[START OF MATERIAL]
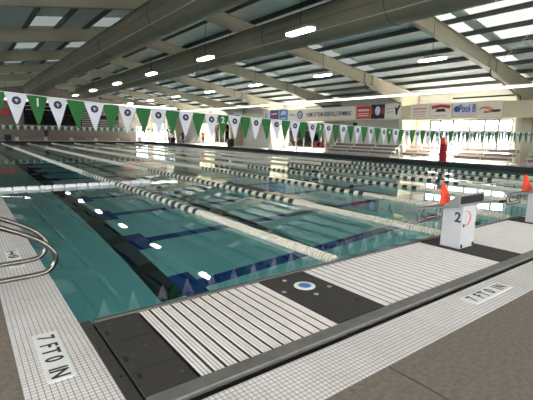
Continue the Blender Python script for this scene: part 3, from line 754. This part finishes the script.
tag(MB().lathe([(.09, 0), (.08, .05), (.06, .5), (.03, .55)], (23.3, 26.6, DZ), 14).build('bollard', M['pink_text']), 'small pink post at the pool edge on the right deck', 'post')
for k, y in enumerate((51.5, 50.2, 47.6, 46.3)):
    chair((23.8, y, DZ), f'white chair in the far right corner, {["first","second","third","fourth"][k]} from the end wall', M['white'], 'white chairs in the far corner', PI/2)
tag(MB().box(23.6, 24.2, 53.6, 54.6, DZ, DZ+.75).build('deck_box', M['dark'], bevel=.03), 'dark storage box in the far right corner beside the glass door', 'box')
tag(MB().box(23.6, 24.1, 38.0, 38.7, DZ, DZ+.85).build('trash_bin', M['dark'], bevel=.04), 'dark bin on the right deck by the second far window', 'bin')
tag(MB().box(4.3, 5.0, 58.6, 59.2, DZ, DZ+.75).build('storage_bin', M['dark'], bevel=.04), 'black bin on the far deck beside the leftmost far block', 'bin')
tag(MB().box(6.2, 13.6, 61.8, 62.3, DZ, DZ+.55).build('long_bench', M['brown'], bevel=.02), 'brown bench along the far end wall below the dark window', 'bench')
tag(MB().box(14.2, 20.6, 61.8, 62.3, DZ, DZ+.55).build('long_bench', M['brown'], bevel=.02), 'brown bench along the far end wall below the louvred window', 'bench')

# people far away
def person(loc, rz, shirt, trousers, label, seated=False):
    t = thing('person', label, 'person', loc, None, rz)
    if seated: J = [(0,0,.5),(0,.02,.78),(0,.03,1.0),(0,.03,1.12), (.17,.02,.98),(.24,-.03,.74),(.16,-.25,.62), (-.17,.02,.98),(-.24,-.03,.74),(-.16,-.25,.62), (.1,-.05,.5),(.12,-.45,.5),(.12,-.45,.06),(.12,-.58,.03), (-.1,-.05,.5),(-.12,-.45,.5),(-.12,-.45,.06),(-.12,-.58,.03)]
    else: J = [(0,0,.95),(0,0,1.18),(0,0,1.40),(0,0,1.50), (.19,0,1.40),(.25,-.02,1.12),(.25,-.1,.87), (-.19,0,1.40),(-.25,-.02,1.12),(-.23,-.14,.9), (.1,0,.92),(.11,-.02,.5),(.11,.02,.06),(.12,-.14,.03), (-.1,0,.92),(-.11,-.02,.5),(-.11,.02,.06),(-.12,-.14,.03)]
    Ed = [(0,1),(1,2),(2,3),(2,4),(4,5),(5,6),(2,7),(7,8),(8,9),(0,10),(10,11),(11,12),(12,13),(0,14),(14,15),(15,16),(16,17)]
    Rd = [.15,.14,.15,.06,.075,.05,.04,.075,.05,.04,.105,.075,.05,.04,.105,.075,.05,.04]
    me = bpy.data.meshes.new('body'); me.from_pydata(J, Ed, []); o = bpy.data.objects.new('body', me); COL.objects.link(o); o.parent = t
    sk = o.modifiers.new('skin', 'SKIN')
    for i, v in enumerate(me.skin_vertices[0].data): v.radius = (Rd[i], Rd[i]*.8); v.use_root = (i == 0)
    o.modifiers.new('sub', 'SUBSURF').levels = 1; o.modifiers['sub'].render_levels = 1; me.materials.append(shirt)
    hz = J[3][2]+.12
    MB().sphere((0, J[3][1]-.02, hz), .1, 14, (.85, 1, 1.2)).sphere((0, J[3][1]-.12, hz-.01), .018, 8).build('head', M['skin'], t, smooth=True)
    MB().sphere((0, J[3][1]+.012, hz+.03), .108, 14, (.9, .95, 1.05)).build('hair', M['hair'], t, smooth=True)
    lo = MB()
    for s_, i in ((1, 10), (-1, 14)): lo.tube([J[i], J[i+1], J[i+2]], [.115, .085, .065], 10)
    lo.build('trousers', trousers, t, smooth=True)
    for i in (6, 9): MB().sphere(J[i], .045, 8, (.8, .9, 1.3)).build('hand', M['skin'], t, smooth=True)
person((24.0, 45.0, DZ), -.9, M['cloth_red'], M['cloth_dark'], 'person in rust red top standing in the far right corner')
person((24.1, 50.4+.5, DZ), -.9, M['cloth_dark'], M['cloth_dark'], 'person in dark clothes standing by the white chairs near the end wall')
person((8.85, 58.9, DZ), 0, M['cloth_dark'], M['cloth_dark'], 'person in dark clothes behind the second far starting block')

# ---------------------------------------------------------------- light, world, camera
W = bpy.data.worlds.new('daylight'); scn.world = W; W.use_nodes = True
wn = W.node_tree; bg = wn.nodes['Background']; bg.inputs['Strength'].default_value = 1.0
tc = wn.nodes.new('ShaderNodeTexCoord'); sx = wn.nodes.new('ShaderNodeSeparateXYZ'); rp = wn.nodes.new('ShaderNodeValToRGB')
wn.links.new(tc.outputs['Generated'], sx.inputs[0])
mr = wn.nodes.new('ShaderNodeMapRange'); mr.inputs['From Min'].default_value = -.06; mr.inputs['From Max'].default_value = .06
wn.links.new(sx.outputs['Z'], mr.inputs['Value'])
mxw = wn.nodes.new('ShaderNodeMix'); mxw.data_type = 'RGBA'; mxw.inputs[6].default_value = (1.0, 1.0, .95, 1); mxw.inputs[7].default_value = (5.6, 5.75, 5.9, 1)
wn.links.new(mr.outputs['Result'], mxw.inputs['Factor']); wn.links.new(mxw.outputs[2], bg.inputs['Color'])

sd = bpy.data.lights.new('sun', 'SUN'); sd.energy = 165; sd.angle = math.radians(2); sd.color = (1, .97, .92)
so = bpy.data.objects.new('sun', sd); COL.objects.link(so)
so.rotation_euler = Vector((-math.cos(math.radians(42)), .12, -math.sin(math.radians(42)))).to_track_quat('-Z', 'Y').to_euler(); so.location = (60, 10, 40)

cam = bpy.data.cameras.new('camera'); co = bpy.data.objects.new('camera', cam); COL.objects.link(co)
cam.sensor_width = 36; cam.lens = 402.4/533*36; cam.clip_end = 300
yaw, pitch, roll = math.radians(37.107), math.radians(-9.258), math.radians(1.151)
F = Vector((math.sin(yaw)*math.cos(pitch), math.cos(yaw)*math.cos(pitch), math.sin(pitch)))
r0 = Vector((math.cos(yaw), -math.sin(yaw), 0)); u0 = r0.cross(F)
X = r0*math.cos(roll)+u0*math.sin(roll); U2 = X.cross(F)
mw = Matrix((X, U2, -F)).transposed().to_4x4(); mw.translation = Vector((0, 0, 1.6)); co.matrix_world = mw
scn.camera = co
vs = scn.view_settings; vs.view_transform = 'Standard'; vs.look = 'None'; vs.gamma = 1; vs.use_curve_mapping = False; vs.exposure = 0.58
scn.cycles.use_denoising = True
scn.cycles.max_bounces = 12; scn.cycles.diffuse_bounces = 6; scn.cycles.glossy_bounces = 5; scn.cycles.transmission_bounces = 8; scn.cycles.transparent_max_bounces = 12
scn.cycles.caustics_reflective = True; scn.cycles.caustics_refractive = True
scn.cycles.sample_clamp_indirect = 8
[END OF MATERIAL]
Send back the data above word for word, with the pictures left out.

▶ **OUTPUT**:
Continue the Blender Python script for this scene: part 3, from line 754. This part finishes the script.
tag(MB().lathe([(.09, 0), (.08, .05), (.06, .5), (.03, .55)], (23.3, 26.6, DZ), 14).build('bollard', M['pink_text']), 'small pink post at the pool edge on the right deck', 'post')
for k, y in enumerate((51.5, 50.2, 47.6, 46.3)):
    chair((23.8, y, DZ), f'white chair in the far right corner, {["first","second","third","fourth"][k]} from the end wall', M['white'], 'white chairs in the far corner', PI/2)
tag(MB().box(23.6, 24.2, 53.6, 54.6, DZ, DZ+.75).build('deck_box', M['dark'], bevel=.03), 'dark storage box in the far right corner beside the glass door', 'box')
tag(MB().box(23.6, 24.1, 38.0, 38.7, DZ, DZ+.85).build('trash_bin', M['dark'], bevel=.04), 'dark bin on the right deck by the second far window', 'bin')
tag(MB().box(4.3, 5.0, 58.6, 59.2, DZ, DZ+.75).build('storage_bin', M['dark'], bevel=.04), 'black bin on the far deck beside the leftmost far block', 'bin')
tag(MB().box(6.2, 13.6, 61.8, 62.3, DZ, DZ+.55).build('long_bench', M['brown'], bevel=.02), 'brown bench along the far end wall below the dark window', 'bench')
tag(MB().box(14.2, 20.6, 61.8, 62.3, DZ, DZ+.55).build('long_bench', M['brown'], bevel=.02), 'brown bench along the far end wall below the louvred window', 'bench')

# people far away
def person(loc, rz, shirt, trousers, label, seated=False):
    t = thing('person', label, 'person', loc, None, rz)
    if seated: J = [(0,0,.5),(0,.02,.78),(0,.03,1.0),(0,.03,1.12), (.17,.02,.98),(.24,-.03,.74),(.16,-.25,.62), (-.17,.02,.98),(-.24,-.03,.74),(-.16,-.25,.62), (.1,-.05,.5),(.12,-.45,.5),(.12,-.45,.06),(.12,-.58,.03), (-.1,-.05,.5),(-.12,-.45,.5),(-.12,-.45,.06),(-.12,-.58,.03)]
    else: J = [(0,0,.95),(0,0,1.18),(0,0,1.40),(0,0,1.50), (.19,0,1.40),(.25,-.02,1.12),(.25,-.1,.87), (-.19,0,1.40),(-.25,-.02,1.12),(-.23,-.14,.9), (.1,0,.92),(.11,-.02,.5),(.11,.02,.06),(.12,-.14,.03), (-.1,0,.92),(-.11,-.02,.5),(-.11,.02,.06),(-.12,-.14,.03)]
    Ed = [(0,1),(1,2),(2,3),(2,4),(4,5),(5,6),(2,7),(7,8),(8,9),(0,10),(10,11),(11,12),(12,13),(0,14),(14,15),(15,16),(16,17)]
    Rd = [.15,.14,.15,.06,.075,.05,.04,.075,.05,.04,.105,.075,.05,.04,.105,.075,.05,.04]
    me = bpy.data.meshes.new('body'); me.from_pydata(J, Ed, []); o = bpy.data.objects.new('body', me); COL.objects.link(o); o.parent = t
    sk = o.modifiers.new('skin', 'SKIN')
    for i, v in enumerate(me.skin_vertices[0].data): v.radius = (Rd[i], Rd[i]*.8); v.use_root = (i == 0)
    o.modifiers.new('sub', 'SUBSURF').levels = 1; o.modifiers['sub'].render_levels = 1; me.materials.append(shirt)
    hz = J[3][2]+.12
    MB().sphere((0, J[3][1]-.02, hz), .1, 14, (.85, 1, 1.2)).sphere((0, J[3][1]-.12, hz-.01), .018, 8).build('head', M['skin'], t, smooth=True)
    MB().sphere((0, J[3][1]+.012, hz+.03), .108, 14, (.9, .95, 1.05)).build('hair', M['hair'], t, smooth=True)
    lo = MB()
    for s_, i in ((1, 10), (-1, 14)): lo.tube([J[i], J[i+1], J[i+2]], [.115, .085, .065], 10)
    lo.build('trousers', trousers, t, smooth=True)
    for i in (6, 9): MB().sphere(J[i], .045, 8, (.8, .9, 1.3)).build('hand', M['skin'], t, smooth=True)
person((24.0, 45.0, DZ), -.9, M['cloth_red'], M['cloth_dark'], 'person in rust red top standing in the far right corner')
person((24.1, 50.4+.5, DZ), -.9, M['cloth_dark'], M['cloth_dark'], 'person in dark clothes standing by the white chairs near the end wall')
person((8.85, 58.9, DZ), 0, M['cloth_dark'], M['cloth_dark'], 'person in dark clothes behind the second far starting block')

# ---------------------------------------------------------------- light, world, camera
W = bpy.data.worlds.new('daylight'); scn.world = W; W.use_nodes = True
wn = W.node_tree; bg = wn.nodes['Background']; bg.inputs['Strength'].default_value = 1.0
tc = wn.nodes.new('ShaderNodeTexCoord'); sx = wn.nodes.new('ShaderNodeSeparateXYZ'); rp = wn.nodes.new('ShaderNodeValToRGB')
wn.links.new(tc.outputs['Generated'], sx.inputs[0])
mr = wn.nodes.new('ShaderNodeMapRange'); mr.inputs['From Min'].default_value = -.06; mr.inputs['From Max'].default_value = .06
wn.links.new(sx.outputs['Z'], mr.inputs['Value'])
mxw = wn.nodes.new('ShaderNodeMix'); mxw.data_type = 'RGBA'; mxw.inputs[6].default_value = (1.0, 1.0, .95, 1); mxw.inputs[7].default_value = (5.6, 5.75, 5.9, 1)
wn.links.new(mr.outputs['Result'], mxw.inputs['Factor']); wn.links.new(mxw.outputs[2], bg.inputs['Color'])

sd = bpy.data.lights.new('sun', 'SUN'); sd.energy = 165; sd.angle = math.radians(2); sd.color = (1, .97, .92)
so = bpy.data.objects.new('sun', sd); COL.objects.link(so)
so.rotation_euler = Vector((-math.cos(math.radians(42)), .12, -math.sin(math.radians(42)))).to_track_quat('-Z', 'Y').to_euler(); so.location = (60, 10, 40)

cam = bpy.data.cameras.new('camera'); co = bpy.data.objects.new('camera', cam); COL.objects.link(co)
cam.sensor_width = 36; cam.lens = 402.4/533*36; cam.clip_end = 300
yaw, pitch, roll = math.radians(37.107), math.radians(-9.258), math.radians(1.151)
F = Vector((math.sin(yaw)*math.cos(pitch), math.cos(yaw)*math.cos(pitch), math.sin(pitch)))
r0 = Vector((math.cos(yaw), -math.sin(yaw), 0)); u0 = r0.cross(F)
X = r0*math.cos(roll)+u0*math.sin(roll); U2 = X.cross(F)
mw = Matrix((X, U2, -F)).transposed().to_4x4(); mw.translation = Vector((0, 0, 1.6)); co.matrix_world = mw
scn.camera = co
vs = scn.view_settings; vs.view_transform = 'Standard'; vs.look = 'None'; vs.gamma = 1; vs.use_curve_mapping = False; vs.exposure = 0.58
scn.cycles.use_denoising = True
scn.cycles.max_bounces = 12; scn.cycles.diffuse_bounces = 6; scn.cycles.glossy_bounces = 5; scn.cycles.transmission_bounces = 8; scn.cycles.transparent_max_bounces = 12
scn.cycles.caustics_reflective = True; scn.cycles.caustics_refractive = True
scn.cycles.sample_clamp_indirect = 8